Can we use museums and institutions alike with their powerful exhibitions to make exhibitions on entrepreneurship which would raise the level of thinking about daring individuals and the system that could direct this creativity and energy towards personal and common use? All to often we are pushed into thinking that lethargic anonymity of work lost in kolkhozes or Donald Trump's apotheosis of bloodthirsty ultimately selfish predatory individual are the only two possibilities left. That is not true, a and yet I do not know of a museum which ventured into saying that. Some countries don‘t have even a possibility to do so: they lack professional consciousness that could lead to such an interdisciplinary cooperation, nor would they have any museums dedicated to industrial past let alone to the work and workers. The sad truth is that entire arena of possible public discussion is left to the high-flown economists and biased business people. The majority does not understand a thing and is expected to go to the polls, where their destiny is decided deciding by the arguments that have no quality consequence.
When was the last time you have seen an exhibition on societal value of labour heritage? What is the role of industry(-ies) in the world and what future they prepare us for? Sustainable development became another spent word void of meaning because it tells us basically that we have to spend more for managing the waste and, perhaps what is own individual responsibility within the problem.

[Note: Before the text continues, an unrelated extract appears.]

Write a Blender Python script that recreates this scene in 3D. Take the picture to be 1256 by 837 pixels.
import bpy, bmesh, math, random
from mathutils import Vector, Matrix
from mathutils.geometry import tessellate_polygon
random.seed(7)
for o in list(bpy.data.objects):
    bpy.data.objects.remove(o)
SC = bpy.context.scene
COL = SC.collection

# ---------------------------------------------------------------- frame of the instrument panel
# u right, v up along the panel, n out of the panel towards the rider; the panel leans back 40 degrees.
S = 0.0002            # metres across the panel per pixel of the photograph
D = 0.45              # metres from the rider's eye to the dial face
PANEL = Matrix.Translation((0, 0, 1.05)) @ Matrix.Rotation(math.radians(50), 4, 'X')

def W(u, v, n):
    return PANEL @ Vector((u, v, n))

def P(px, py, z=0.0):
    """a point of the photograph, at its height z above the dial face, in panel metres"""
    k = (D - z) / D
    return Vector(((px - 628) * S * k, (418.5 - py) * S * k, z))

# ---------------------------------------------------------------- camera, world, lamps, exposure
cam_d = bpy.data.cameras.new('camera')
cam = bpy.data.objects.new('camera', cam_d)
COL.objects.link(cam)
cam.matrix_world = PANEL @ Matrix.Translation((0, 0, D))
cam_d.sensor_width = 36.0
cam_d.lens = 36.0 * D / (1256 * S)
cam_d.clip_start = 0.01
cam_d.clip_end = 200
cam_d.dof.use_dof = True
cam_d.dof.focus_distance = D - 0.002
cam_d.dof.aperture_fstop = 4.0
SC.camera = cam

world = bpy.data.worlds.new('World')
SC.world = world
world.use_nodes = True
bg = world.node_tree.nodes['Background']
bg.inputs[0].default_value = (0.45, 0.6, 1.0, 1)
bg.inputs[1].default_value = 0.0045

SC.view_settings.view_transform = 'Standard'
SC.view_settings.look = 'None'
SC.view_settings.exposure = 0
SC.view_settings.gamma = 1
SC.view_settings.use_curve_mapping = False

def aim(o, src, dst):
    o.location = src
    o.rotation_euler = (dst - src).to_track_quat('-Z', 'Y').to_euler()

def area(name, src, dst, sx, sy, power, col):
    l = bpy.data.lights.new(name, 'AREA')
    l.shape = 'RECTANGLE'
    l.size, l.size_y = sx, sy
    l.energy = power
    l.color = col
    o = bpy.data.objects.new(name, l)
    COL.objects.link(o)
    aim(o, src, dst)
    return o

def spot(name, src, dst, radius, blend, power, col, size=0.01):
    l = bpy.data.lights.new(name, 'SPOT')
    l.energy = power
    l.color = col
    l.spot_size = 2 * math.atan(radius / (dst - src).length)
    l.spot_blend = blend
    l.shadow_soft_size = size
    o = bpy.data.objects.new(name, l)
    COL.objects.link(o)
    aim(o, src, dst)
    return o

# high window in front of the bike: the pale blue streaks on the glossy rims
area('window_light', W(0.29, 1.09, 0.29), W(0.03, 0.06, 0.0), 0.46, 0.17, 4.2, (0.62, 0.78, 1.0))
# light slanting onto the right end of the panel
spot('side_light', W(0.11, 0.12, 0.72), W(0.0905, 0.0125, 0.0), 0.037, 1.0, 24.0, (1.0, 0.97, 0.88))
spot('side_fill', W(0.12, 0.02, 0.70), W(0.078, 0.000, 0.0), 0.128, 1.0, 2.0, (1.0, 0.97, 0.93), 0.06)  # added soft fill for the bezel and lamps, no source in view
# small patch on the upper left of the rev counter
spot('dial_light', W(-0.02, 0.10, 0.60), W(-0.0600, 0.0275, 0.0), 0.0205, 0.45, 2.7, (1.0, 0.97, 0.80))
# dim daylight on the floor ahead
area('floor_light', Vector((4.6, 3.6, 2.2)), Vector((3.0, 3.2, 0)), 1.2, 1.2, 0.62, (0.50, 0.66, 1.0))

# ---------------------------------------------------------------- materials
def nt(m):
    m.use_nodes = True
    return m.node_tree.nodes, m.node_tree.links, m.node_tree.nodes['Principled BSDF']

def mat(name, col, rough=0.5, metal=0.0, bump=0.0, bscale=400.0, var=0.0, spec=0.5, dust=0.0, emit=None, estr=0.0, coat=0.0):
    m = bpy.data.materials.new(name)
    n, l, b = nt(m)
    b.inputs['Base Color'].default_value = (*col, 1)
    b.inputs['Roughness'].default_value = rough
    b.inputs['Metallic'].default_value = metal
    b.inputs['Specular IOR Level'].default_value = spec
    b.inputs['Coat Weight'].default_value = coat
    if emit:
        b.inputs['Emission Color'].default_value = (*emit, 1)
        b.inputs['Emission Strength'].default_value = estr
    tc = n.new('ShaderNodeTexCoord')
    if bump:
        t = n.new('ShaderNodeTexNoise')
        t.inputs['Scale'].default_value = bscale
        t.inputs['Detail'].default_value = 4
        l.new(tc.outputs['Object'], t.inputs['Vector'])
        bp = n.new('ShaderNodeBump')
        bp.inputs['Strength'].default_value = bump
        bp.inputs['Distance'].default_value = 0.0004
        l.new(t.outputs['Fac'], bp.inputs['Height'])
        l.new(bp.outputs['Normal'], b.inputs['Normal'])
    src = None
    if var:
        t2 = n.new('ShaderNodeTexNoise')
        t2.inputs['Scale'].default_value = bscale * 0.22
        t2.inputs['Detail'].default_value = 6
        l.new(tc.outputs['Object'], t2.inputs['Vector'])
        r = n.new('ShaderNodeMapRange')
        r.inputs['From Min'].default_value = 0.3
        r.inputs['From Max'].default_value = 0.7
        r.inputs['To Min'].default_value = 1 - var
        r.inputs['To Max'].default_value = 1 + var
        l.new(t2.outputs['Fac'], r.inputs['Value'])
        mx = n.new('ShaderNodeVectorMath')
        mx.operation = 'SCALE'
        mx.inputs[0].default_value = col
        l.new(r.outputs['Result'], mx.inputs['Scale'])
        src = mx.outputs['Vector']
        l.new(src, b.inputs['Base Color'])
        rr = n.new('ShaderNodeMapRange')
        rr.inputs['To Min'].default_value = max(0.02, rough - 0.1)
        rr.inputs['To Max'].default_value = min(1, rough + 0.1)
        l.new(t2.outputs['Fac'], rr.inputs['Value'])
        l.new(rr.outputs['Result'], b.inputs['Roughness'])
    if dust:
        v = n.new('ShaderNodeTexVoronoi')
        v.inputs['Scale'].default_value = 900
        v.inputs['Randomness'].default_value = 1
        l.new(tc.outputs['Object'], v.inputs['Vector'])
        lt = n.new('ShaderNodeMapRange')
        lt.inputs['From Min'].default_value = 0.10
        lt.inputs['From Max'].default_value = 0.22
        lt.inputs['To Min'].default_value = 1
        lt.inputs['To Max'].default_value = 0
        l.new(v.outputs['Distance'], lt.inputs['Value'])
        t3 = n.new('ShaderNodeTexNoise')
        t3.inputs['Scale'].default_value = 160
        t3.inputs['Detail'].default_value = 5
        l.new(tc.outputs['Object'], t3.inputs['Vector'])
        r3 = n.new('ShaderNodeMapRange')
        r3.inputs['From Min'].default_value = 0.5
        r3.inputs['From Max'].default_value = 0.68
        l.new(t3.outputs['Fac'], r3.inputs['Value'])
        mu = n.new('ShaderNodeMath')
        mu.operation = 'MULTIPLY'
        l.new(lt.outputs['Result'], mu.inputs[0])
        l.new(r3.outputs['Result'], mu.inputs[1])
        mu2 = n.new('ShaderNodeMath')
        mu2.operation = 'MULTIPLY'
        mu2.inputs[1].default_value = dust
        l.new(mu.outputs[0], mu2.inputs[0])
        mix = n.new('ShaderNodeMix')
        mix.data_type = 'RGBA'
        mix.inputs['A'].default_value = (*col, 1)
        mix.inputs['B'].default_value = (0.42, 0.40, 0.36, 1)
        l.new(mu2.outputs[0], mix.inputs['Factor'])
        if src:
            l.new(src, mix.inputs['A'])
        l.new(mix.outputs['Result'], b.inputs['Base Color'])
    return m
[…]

Instead, they should tell us what ethics and consequences in sustainable development we want, and who are the protagonists. The shallow investigation reveals that the makers of the environmental problems ( be it oil production, or plastic packaging or whatever you recall as problematic practice, are practically the same list as that of sellers of the solutions? It is logical, but also frightening. Has anybody ever told how many cars can we drive for how many years to equal only one flight of a military jet-fighter in its short life (though the best among them cost as much as 2 billion dollars a piece). Scared of pollution we produce by heating our homes, we would also like to know how many homes can we heat for how many years just for one blown up oil reservoir in Faluja a few years ago or, indeed, how many of the are hit almost daily? What is amount of exhaust gasses of military wheals all around the world, so that we can compensate for it by using bicycles.
Every day we are confronted with new, future industrial / technological heritage. Sitting upon the huge experience compressed in our technical collections, and in collected documentation, we, however, remain silent about the social and economic consequences of different technical solutions offered daily. Of course it is not the matter of being an arbiter, biased by any side or political option, but of merely offering a well argumented, scientifically based insight as a precondition for democratic processes in society. Any museum can pose questions and offer multiplicity of solutions deriving from weighted arguments. That is democratic and useful; it is this way to become “an honest museum” (Kenneth Hudson).